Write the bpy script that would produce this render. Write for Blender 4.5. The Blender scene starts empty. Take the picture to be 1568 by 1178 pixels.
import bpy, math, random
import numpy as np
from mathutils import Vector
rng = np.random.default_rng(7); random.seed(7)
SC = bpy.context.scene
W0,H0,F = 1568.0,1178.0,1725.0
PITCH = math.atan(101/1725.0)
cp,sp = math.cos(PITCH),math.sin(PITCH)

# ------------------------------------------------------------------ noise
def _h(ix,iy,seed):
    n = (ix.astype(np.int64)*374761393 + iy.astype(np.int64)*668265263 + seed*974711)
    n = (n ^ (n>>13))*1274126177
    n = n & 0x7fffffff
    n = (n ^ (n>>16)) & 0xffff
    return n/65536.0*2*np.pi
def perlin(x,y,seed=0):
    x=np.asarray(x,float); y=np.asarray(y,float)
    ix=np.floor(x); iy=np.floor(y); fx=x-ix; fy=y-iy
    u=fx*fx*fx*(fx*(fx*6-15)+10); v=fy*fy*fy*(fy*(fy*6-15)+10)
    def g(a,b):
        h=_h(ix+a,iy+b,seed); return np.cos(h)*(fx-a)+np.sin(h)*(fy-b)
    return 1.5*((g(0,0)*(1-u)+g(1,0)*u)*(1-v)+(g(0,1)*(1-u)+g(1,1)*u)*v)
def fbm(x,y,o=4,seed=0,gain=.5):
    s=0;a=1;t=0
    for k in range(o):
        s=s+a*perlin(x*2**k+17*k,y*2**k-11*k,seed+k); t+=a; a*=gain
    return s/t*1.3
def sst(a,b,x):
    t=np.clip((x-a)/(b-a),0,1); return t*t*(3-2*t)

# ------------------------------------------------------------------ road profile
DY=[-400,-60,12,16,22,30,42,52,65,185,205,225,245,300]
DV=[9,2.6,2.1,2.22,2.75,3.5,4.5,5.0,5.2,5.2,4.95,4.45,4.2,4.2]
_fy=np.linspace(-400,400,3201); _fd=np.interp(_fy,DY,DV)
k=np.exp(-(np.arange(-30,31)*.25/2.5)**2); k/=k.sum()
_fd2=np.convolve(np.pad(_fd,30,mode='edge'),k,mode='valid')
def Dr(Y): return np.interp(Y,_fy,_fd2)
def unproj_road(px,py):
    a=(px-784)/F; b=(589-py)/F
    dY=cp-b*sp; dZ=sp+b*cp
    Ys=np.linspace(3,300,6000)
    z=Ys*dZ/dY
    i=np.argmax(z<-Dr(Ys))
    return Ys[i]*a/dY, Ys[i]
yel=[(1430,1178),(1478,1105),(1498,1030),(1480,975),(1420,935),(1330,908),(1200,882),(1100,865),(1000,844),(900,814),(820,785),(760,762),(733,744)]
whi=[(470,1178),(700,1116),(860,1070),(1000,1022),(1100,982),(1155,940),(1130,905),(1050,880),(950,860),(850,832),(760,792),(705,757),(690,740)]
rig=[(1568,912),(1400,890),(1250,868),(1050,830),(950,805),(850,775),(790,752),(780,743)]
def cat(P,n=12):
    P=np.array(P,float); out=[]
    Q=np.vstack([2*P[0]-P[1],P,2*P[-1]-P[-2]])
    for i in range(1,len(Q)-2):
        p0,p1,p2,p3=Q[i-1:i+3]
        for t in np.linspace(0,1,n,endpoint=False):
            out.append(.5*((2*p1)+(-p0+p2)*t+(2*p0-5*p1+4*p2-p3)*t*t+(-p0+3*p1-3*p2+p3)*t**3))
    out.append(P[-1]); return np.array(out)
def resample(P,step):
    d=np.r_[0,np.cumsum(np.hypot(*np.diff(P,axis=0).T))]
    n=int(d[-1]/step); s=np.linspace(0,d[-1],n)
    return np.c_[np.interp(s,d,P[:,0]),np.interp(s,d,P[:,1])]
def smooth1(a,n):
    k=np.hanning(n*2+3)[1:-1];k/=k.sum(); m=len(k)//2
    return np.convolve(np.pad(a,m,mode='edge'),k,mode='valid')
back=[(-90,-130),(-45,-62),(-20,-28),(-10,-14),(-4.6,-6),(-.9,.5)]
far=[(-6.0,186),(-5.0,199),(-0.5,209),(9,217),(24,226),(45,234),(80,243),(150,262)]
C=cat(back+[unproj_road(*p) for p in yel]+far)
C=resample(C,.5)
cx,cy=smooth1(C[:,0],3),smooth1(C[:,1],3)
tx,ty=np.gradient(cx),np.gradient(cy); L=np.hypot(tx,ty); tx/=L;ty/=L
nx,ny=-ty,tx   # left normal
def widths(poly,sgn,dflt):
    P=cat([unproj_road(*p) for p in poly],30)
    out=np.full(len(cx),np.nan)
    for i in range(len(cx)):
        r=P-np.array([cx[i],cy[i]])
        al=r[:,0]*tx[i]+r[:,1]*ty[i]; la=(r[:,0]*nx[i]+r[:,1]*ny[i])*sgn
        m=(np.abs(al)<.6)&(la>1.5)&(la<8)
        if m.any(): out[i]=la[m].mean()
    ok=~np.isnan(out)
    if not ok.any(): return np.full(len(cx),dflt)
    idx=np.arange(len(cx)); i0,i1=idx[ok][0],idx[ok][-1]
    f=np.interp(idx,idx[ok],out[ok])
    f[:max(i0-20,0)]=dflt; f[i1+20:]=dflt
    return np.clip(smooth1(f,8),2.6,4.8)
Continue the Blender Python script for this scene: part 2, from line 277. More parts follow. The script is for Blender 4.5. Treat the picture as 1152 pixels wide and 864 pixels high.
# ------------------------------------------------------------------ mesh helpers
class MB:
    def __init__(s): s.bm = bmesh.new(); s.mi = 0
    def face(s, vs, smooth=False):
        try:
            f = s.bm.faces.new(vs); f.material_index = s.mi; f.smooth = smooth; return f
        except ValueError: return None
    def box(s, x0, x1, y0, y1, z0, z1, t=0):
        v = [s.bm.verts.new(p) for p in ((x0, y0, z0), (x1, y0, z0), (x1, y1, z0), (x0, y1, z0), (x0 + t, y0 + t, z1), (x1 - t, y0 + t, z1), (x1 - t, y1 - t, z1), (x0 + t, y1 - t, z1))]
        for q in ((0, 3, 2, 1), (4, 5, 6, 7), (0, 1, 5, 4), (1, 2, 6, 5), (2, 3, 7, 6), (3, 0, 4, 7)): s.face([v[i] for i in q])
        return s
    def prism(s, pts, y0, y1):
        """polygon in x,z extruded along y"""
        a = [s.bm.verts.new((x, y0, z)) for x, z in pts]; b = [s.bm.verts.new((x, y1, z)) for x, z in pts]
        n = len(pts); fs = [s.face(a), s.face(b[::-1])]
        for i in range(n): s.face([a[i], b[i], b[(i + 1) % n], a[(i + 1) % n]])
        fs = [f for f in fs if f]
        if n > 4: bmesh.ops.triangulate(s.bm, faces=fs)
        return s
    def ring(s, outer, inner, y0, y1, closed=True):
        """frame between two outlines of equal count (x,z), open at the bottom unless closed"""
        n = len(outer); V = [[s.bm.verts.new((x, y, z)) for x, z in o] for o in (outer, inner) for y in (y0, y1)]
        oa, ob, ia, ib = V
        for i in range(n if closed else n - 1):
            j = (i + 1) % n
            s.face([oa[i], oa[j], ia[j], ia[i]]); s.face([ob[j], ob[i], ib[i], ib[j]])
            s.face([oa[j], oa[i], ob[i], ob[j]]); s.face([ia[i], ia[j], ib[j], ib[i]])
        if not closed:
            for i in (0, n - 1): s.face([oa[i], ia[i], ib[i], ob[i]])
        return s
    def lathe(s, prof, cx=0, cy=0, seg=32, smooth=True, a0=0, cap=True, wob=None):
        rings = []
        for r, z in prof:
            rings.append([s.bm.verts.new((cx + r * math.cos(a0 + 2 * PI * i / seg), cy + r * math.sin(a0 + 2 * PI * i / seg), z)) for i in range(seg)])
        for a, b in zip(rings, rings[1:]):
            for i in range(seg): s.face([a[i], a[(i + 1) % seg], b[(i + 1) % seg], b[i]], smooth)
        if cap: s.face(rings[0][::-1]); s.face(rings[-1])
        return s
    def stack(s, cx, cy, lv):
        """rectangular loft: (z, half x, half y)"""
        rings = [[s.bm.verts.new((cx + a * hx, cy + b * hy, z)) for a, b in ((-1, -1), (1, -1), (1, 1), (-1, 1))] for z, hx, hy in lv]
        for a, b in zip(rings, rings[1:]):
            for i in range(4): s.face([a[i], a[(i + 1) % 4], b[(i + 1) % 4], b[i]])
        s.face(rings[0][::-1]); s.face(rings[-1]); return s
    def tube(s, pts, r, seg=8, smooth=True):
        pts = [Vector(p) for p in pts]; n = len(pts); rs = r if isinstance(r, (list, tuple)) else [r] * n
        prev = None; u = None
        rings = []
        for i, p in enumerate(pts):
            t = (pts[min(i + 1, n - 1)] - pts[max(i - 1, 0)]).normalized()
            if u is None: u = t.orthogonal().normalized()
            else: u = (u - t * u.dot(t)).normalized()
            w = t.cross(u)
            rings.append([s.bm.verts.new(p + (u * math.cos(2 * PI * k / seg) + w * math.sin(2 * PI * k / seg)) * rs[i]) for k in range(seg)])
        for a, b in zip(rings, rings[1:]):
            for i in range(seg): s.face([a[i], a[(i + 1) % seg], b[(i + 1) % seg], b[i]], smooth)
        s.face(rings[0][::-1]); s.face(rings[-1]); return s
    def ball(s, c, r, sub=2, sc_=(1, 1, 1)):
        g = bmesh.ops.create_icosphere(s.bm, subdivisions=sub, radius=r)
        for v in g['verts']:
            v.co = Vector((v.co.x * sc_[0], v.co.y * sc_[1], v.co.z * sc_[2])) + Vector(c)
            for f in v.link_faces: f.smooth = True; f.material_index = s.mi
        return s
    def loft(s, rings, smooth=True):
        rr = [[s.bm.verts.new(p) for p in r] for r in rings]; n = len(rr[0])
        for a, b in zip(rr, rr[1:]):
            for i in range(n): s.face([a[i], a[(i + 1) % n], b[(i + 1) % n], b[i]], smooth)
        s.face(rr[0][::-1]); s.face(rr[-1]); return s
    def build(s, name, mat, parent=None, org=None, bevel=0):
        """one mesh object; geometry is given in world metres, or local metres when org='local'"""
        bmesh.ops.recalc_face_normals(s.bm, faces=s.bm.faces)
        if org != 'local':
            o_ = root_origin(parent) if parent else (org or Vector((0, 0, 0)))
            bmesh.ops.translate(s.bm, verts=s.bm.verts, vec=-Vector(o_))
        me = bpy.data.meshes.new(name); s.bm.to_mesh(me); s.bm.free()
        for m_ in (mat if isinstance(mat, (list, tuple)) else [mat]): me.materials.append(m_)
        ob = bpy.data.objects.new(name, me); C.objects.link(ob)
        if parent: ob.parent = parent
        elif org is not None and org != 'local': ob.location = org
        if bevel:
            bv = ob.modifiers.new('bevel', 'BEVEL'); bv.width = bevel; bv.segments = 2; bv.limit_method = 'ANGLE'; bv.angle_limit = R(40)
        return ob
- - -
WHAT YOU NEED TO DO
Up to and including the line with "cp,sp = math.cos(PITCH),math.sin(PITCH)", repeat the data exactly, starting from its first line; nothing else belongs in the response.

WORKED ANSWER
Write the bpy script that would produce this render. Write for Blender 4.5. The Blender scene starts empty. Take the picture to be 1568 by 1178 pixels.
import bpy, math, random
import numpy as np
from mathutils import Vector
rng = np.random.default_rng(7); random.seed(7)
SC = bpy.context.scene
W0,H0,F = 1568.0,1178.0,1725.0
PITCH = math.atan(101/1725.0)
cp,sp = math.cos(PITCH),math.sin(PITCH)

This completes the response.